What to ignore: Don’t obsess over getting every single page to depth 1 or 2. Some pages (old blog posts, legal disclaimers) can live deeper. Focus on what drives revenue or traffic.


Step 6: Spot Duplicate Content and Thin Pages

Duplicate or near-duplicate content confuses search engines. Thin pages (with little unique info) don’t help you rank.

  • Check the “Content Quality” report: Ahrefs will flag duplicates and thin content.
  • Review the flagged pages:
    • Are there real duplicates (e.g., /about and /about-us)?
    • Are there pages with barely any text?
    • Do you have multiple variations of near-identical product/category pages?
  • Decide what to fix, combine, or delete.

Pro tip: Don’t stress about things like privacy policies being “duplicate”—Google expects that. Focus on unique pages that should be ranking.


Step 7: Review Your Site’s Hierarchy and Navigation

This is the “common sense” part. Look for these red flags:

  • Important pages not linked in main navigation.
  • Navigation cluttered with dozens of low-value links.
  • Categories that don’t match how users actually search.
  • No clear path from homepage to key sections.

How to fix: - Simplify navigation to highlight your best content and money pages. - Group related content under clear categories. - Remove or demote unimportant links.
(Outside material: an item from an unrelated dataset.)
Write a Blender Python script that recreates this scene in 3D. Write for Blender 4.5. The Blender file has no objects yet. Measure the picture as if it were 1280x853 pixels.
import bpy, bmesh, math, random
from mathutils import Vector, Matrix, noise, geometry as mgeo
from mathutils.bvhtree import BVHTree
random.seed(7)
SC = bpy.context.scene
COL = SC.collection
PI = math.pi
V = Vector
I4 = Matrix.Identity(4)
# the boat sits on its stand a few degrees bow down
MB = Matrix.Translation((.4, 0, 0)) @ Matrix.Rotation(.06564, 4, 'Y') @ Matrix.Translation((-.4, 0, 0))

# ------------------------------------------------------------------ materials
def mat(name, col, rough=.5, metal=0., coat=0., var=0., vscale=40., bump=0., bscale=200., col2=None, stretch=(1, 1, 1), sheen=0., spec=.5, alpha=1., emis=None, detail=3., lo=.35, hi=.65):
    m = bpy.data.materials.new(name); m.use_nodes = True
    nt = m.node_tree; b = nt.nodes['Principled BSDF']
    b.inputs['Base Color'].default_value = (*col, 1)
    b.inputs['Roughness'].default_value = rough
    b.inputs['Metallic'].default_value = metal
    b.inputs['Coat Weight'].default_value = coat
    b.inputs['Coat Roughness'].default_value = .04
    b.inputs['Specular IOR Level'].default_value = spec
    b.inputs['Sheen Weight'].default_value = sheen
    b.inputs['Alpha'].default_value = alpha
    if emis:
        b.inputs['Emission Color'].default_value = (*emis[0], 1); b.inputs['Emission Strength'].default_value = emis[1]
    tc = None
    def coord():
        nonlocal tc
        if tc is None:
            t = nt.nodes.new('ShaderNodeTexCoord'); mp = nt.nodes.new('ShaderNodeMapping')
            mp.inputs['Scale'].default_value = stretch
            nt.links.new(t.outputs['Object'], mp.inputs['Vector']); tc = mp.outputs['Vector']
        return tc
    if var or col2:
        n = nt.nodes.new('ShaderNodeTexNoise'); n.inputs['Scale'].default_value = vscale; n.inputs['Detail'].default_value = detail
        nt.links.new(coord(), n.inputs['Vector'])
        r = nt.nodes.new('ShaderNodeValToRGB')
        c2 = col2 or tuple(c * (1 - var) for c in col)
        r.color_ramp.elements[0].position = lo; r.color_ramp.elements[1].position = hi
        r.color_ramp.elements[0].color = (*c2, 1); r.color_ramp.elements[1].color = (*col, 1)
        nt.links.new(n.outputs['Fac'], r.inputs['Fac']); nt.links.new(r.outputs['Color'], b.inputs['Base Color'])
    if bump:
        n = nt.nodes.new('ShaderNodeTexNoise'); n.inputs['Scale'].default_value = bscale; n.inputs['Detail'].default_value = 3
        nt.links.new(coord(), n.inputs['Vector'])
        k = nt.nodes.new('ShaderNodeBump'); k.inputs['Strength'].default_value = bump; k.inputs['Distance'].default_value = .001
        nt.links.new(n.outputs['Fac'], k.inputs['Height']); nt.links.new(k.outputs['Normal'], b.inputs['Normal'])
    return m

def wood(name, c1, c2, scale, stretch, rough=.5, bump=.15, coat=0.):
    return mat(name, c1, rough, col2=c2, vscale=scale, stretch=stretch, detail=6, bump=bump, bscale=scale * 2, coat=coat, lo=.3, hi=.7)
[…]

Ignore: Overcomplicating things. If a “site silo” structure feels forced or makes navigation harder, skip it. Users come first.


Step 8: Prioritize and Take Action

At this point, you’ll have a laundry list of potential issues. Don’t try to fix everything at once.

  • Rank fixes by impact:
    • Will adding internal links to a revenue page move the needle? Do that first.
    • Broken links and orphaned important pages? Fix them next.
    • Thin content and deep pages? Batch these after big wins.
  • Track changes: Make a simple spreadsheet or use your project management tool—just don’t lose track.

Pro tip: You’ll never “finish” site structure. It’s an ongoing process. Aim for better, not perfect.


Honest Takes & Common Pitfalls

  • Don’t chase every warning: Some “errors” in Ahrefs are just noise.
  • Automated suggestions ≠ good advice: Use your brain, not just the tool.
  • Site structure ≠ magic bullet: If your content is thin or irrelevant, no amount of perfect structure will save it.
  • Be wary of endless tinkering: Ship improvements, don’t get stuck in analysis mode forever.

Wrapping Up: Keep It Simple, Iterate Often

Analyzing your site structure with Ahrefs isn’t about chasing perfection or ticking every box. It’s about making it easier for users and search engines to find what matters on your site. Start with the basics, fix what you can, and revisit every few months. SEO is a long game—keep moving, and don’t let the perfect be the enemy of the good.